Sialnya tuh Bu Sri, guru agama gue yang muka security hati Hello Kitty keburu masuk. Gue tetep ngerjain geografi, walo rada stay cool sih. Gue ngangguk aja pas doi ngomong, tangan gue teteup bergerak nulis. Tiba2 Kak Rea bilang dia gabisa ngizinin gue, mesti gue ndiri yang minta surat izin ke guru piket. Gue pun ngerengek via teks, ngomong kalo ni guru rada angker dan gue yang berkerudung ini remed pelajaran agama, sempet disindir jangan ngerjain yang lain pula. Dan bimsalabim, Kak Rea pun masuk dengan bawa surat izinnya,terus ngomong sama Bu Sri.

"Esa?"

Dalem hati: "Mampus afektif gue C." Mulut: "Iya Bu?"

"Kamu bisa bikin puisi?"

"Errrr gitu sih Bu, tapi ga jago2 amat hehehehehe."

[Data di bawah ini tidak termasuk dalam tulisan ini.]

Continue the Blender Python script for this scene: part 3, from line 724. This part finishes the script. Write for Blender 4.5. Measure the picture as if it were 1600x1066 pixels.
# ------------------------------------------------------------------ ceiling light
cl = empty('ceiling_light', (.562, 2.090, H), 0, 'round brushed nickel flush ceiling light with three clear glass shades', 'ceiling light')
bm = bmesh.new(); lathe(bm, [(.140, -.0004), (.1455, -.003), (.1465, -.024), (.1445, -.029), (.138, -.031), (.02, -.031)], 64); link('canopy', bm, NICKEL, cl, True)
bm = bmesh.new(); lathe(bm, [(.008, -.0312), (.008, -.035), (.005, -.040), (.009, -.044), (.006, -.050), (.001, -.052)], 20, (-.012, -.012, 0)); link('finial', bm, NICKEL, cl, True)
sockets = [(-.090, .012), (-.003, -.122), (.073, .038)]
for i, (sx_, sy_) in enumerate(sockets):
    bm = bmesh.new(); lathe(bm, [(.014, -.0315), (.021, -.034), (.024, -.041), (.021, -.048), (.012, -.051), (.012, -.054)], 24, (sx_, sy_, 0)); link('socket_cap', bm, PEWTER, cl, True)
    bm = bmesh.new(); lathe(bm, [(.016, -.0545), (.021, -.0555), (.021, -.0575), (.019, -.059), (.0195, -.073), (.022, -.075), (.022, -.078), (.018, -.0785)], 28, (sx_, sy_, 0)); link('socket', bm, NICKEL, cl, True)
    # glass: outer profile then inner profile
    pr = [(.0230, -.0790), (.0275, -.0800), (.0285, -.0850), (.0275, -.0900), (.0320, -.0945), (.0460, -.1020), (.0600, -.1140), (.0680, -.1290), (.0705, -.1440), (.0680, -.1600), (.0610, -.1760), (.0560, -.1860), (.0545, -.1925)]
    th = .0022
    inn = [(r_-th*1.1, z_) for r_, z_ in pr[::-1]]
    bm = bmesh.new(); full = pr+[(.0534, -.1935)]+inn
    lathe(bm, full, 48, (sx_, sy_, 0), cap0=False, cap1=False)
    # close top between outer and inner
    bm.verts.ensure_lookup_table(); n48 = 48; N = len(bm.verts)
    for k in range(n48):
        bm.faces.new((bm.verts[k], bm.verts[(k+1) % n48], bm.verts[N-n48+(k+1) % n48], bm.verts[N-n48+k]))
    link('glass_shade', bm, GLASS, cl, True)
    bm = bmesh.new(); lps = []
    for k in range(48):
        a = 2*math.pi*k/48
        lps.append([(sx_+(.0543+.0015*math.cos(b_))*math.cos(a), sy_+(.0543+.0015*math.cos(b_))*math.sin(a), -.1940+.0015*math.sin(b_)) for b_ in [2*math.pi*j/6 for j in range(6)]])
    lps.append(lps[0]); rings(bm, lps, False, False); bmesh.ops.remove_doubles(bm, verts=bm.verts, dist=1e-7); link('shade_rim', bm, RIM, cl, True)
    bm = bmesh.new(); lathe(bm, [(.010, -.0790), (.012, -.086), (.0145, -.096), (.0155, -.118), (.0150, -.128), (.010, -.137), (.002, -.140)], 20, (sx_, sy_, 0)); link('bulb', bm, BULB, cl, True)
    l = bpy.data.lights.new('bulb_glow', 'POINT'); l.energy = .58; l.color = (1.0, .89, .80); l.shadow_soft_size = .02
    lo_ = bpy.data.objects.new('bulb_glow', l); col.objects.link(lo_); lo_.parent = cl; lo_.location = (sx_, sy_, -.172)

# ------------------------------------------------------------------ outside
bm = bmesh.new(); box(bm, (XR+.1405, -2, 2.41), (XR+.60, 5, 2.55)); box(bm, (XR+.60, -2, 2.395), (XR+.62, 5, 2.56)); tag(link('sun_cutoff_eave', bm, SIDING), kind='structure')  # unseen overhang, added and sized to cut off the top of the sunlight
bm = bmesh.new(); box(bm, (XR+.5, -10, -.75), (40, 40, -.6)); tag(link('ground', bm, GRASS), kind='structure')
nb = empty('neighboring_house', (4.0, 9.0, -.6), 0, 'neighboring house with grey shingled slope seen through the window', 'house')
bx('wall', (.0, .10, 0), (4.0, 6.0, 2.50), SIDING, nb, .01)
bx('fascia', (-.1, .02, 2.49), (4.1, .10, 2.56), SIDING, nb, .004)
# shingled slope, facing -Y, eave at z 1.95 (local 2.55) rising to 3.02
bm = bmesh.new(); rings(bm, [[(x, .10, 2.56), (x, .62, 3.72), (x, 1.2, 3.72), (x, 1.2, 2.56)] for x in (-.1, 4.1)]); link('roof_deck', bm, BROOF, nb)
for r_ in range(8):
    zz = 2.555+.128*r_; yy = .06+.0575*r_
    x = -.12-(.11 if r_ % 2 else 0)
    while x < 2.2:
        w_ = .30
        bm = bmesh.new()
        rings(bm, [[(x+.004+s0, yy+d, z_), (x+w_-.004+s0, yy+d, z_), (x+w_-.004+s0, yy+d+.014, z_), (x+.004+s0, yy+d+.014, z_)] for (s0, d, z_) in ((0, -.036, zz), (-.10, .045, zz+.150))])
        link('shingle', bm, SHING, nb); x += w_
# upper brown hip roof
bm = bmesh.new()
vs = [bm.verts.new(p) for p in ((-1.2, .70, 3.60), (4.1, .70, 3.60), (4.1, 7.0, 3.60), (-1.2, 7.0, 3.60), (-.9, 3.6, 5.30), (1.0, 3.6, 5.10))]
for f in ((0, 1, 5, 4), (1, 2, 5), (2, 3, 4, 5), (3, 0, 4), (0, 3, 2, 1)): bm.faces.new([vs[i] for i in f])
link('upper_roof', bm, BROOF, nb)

Yang lain sontak pada komentar, tapi celetukan yang paling gue inget sih, "Bikin puisi tentang gue dong Cha!" Tau deh itu siapa yang ngomong.

Singkatnya gue sama Kak Rea finally keluar kelas juga, trus ke bawah ngebalikin surat izin trus minta surat izin asli ke TU trus ditolak hahahahahaha. Masalahnya sepele: surat izin kita ga ditandatanganin kepsek, padahal jelas2 Pak Liliek sang kepsek lagi mejeng di GOR Ragunan, which is tujuan gue sama Kak Rea barusan. Pak Dendy Desmal sang Mr English yang menurut kamus Firda 11/12 sama Dimas Anggara pun ngasih saran yang sangat membantu, "Yaudah, kalian pergi ke Ragunan, minta tanda tangan Pak Liliek, terus balik lagi." Tengkyu banget Mister:')

Gue sama Kak Rea bolak-balik nyari Pak Ferry sang penaggungjawab, dan entah berapa kali kami nyasar kayak Dora yang kehilangan peta. Gue bahkan sempet mikir untuk nanya ke gerombolan Aud yang lagi nongkrong di kantin, "Apakah kakak melihat Pak Ferry? Apa? Di mana? Lebih keras!" Tapi mendadak gue kebelet pipis. Kak Rea akhirnya ninggalin gue ke TU dan simsalabim lagi, pas gue balik semua urusan udah beres dan kita tinggal cabut.

Masalah lainnya: pas gue sama Kak Rea udah naik minibus sekolah, Pak Dedi si sopir bus pun lenyap. Trus ngeliat minibusnya lowong, Pak Satpam yang gue lupa namanya pun naik. Sesokkeren Sebastian Vettel, Pak Satpam ngegas, ngebawa kita ngiterin 70 hahahahahaha untung ga nubruk pohon ya Pak. Pas di depan masjid, gataunya Pak Ferry buntutin pake motor hahaha trus Pak Satpamnya dilempar omelan nonverbal dalam bentuk delikan mata, trus kita pun dibawa ke depan Pak Dedi.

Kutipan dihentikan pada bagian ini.